--- START OF PROVIDED RECORDS ---
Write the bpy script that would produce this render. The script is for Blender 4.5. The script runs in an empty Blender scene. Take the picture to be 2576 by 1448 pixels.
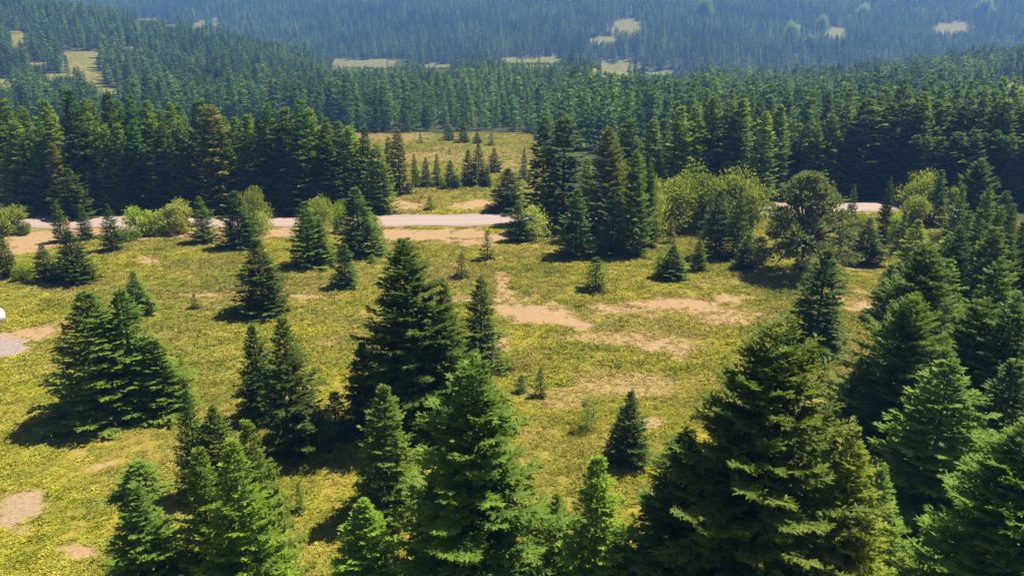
import bpy, bmesh, math, random
import numpy as np
from mathutils import Vector

random.seed(7)
rng = np.random.default_rng(11)
sc = bpy.context.scene
COL = sc.collection
R = math.radians

# ------------------------------------------------------------------ camera, world, sun, exposure
CAM_H, PITCH, FOV = 20.0, R(17.0), R(70.0)
cam_data = bpy.data.cameras.new("camera")
cam = bpy.data.objects.new("camera", cam_data)
COL.objects.link(cam)
cam.location = (0, 0, CAM_H)
cam.rotation_euler = (R(90) - PITCH, 0, 0)
cam_data.sensor_fit = 'HORIZONTAL'
cam_data.angle = FOV
cam_data.clip_start = 0.5
cam_data.clip_end = 6000
sc.camera = cam

SUN_DIR = Vector((0.70, 0.38, 1.42)).normalized()          # towards the sun: ahead and to the right, high
world = bpy.data.worlds.new("World")
sc.world = world
world.use_nodes = True
wn = world.node_tree
wn.nodes.clear()
sky = wn.nodes.new("ShaderNodeTexSky")
sky.sky_type = 'NISHITA'
sky.sun_disc = False
sky.sun_elevation = math.asin(SUN_DIR.z)
sky.sun_rotation = math.atan2(SUN_DIR.x, SUN_DIR.y)
sky.altitude = 1500
sky.air_density = 1.0
sky.dust_density = 0.4
bg = wn.nodes.new("ShaderNodeBackground")
bg.inputs["Strength"].default_value = 0.05
wo = wn.nodes.new("ShaderNodeOutputWorld")
wn.links.new(sky.outputs[0], bg.inputs[0])
wn.links.new(bg.outputs[0], wo.inputs[0])

sun_data = bpy.data.lights.new("sun", 'SUN')
sun_data.energy = 5.0
sun_data.angle = R(0.5)
sun_data.color = (1.0, 0.93, 0.82)
sun = bpy.data.objects.new("sun", sun_data)
COL.objects.link(sun)
sun.location = (0, 0, 60)
sun.rotation_euler = SUN_DIR.to_track_quat('Z', 'Y').to_euler()

sc.view_settings.view_transform = 'Standard'
sc.view_settings.look = 'None'
sc.view_settings.gamma = 1.0
sc.view_settings.exposure = 1.28
sc.view_settings.use_curve_mapping = False
sc.cycles.max_bounces = 5
sc.cycles.diffuse_bounces = 2
sc.cycles.transmission_bounces = 3
sc.cycles.volume_bounces = 0
sc.cycles.transparent_max_bounces = 4
sc.cycles.use_denoising = True
sc.cycles.caustics_reflective = False
sc.cycles.caustics_refractive = False

# ------------------------------------------------------------------ picture <-> place helpers (2575 x 1448 reading grid of the photo)
FPX = 1287.5 / math.tan(FOV / 2)
CP, SP = math.cos(PITCH), math.sin(PITCH)

def project(x, y, z):
    d = y * CP + (CAM_H - z) * SP
    return 1287.5 + FPX * x / d, 724 + FPX * ((CAM_H - z) * CP - y * SP) / d, d

def y_of_v(v, z=0.0):
    """distance of the spot on level z seen on row v"""
    return (CAM_H - z) / math.tan(PITCH + math.atan((v - 724) / FPX))

# ------------------------------------------------------------------ noise
def _hash(ix, iy, s):
    h = (ix.astype(np.int64) * 374761393 + iy.astype(np.int64) * 668265263 + s * 974634721) & 0x7fffffff
    h = ((h ^ (h >> 13)) * 1274126177) & 0x7fffffff
    return ((h ^ (h >> 16)) & 0xffff) / 65535.0

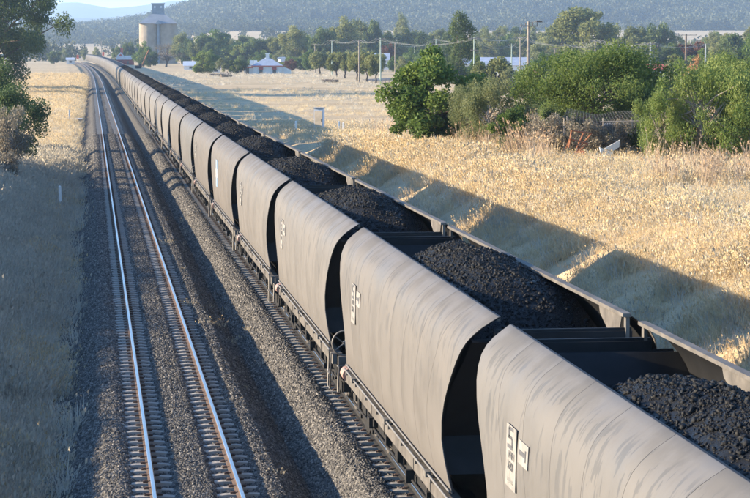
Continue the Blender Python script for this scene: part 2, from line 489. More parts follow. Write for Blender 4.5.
--- END OF PROVIDED RECORDS ---
Restate the data word for word from its first line through the line with "sc.camera = cam", leaving out any picture along the way.

[EXERCISE RESULT]:
Write the bpy script that would produce this render. The script is for Blender 4.5. The script runs in an empty Blender scene. Take the picture to be 2576 by 1448 pixels.
import bpy, bmesh, math, random
import numpy as np
from mathutils import Vector

random.seed(7)
rng = np.random.default_rng(11)
sc = bpy.context.scene
COL = sc.collection
R = math.radians

# ------------------------------------------------------------------ camera, world, sun, exposure
CAM_H, PITCH, FOV = 20.0, R(17.0), R(70.0)
cam_data = bpy.data.cameras.new("camera")
cam = bpy.data.objects.new("camera", cam_data)
COL.objects.link(cam)
cam.location = (0, 0, CAM_H)
cam.rotation_euler = (R(90) - PITCH, 0, 0)
cam_data.sensor_fit = 'HORIZONTAL'
cam_data.angle = FOV
cam_data.clip_start = 0.5
cam_data.clip_end = 6000
sc.camera = cam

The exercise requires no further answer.